Demand response providers, a utility executive, and a PJM Interconnection executive discussed the implications of integrating large amounts of demand response on the grid during discussion at the National Town Meeting on Demand Response and Smart Grid in Washington.
Blake Young, president and CEO of demand response provider Comverge, had a message for generators, he said, adding an apology for being “provocative.”
Capacity markets have been very profitable for generators, Young said, who have “taken advantage of these markets.” However, capacity markets are not sending signals to build generation, he added.
“The moral of the story is, if you don’t build it, we will,” Young said in a message aimed at the generation community. There has been “incumbent pushback” to demand response, which he termed a “disruptive” technology.
Demand response, in which electricity users receive a payment to reduce usage at peak times, is enjoying rapid growth as resource, aided by regulatory measures such as Federal Energy Regulatory Commission Order 745. However, FERC’s equal compensation for DR is being challenged in federal appeals court by the Electric Power Supply Association and the California Independent System Operator. Opponents argue that FERC does
not have jurisdiction to regulate demand response, which they say is a retail service.
Even FERC member Philip Moeller has argued against compensating demand response equally to generation, saying in his dissent to Order 745 that it overcompensates demand response resources.
At the Town Meeting, panelists noted that demand response has also raised measurement and verification issues and worries as to how it will affect utility planning and the utility/customer relationship.
Comverge is not seeking to displace the utility relationship with the customer, Young said, adding “we respect that relationship between the utility and the end-use customer…we are a proxy for the utility with respect to that customer relationship.”
Dominion Resources Alternative Energy Solutions Senior Vice President Mary Doswell noted that there are many thirdparty demand response providers that do not go through the utility when contracting with parties that participate in demand response programs, such as large industrial electricity users.
Dominion has been caught by surprise, noticing that peak demand levels might have dropped at certain times due to the presence of demand response resources the company did not know were operating. This affects important decisions such as deferral of generation, she said.
“The only danger there is planning. There are a lot of unknowns,” Doswell said. “We have discovered that we need to get used to that.” She said her message to other senior executives is that Dominion needs to start thinking in terms of small scale, distributed generation, rather than large central station resources.
The growth of DR has the utility wondering if it should offer its own DR solutions, she said, adding that the presence of DR “will change the whole view of things.”

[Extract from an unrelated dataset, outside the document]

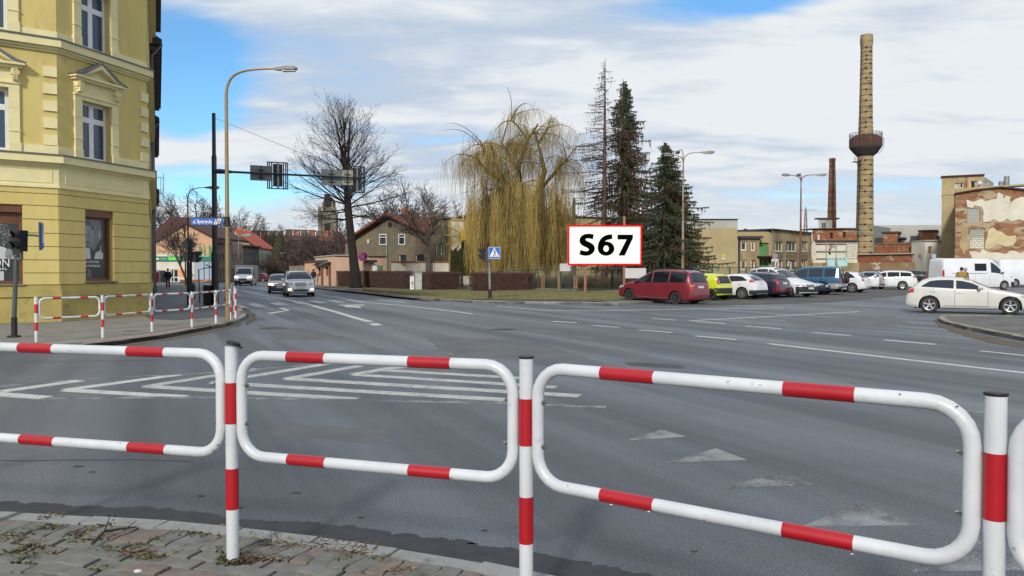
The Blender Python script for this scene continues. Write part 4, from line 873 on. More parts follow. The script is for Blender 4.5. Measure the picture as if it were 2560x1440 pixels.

In PJM, demand response has been critical to maintaining system reliability, but also it has also “shown itself to be a competitive option in the capacity market,” PJM Vice President of Market Operations and Demand Resources Stu Bressler said.
Demand response is a cheaper option that building a brand new generation source, he said, and the increasing penetration of demand response into markets “continues to demonstrate its value as a reliability resource.” It is a locational, economic, “day-to-day type of resource,” he said.
Demand response is “proving the naysayers wrong as to the value it can bring to the marketplace,” Bressler said.
FERC Chairman Jon Wellinghoff pushed the issue further when he announced earlier this year that FERC is exploring the possibility of allowing demand response resources to be paid more than generation to reflect their locational and fast-acting advantages. However, FERC has made no public movement toward such a policy since then.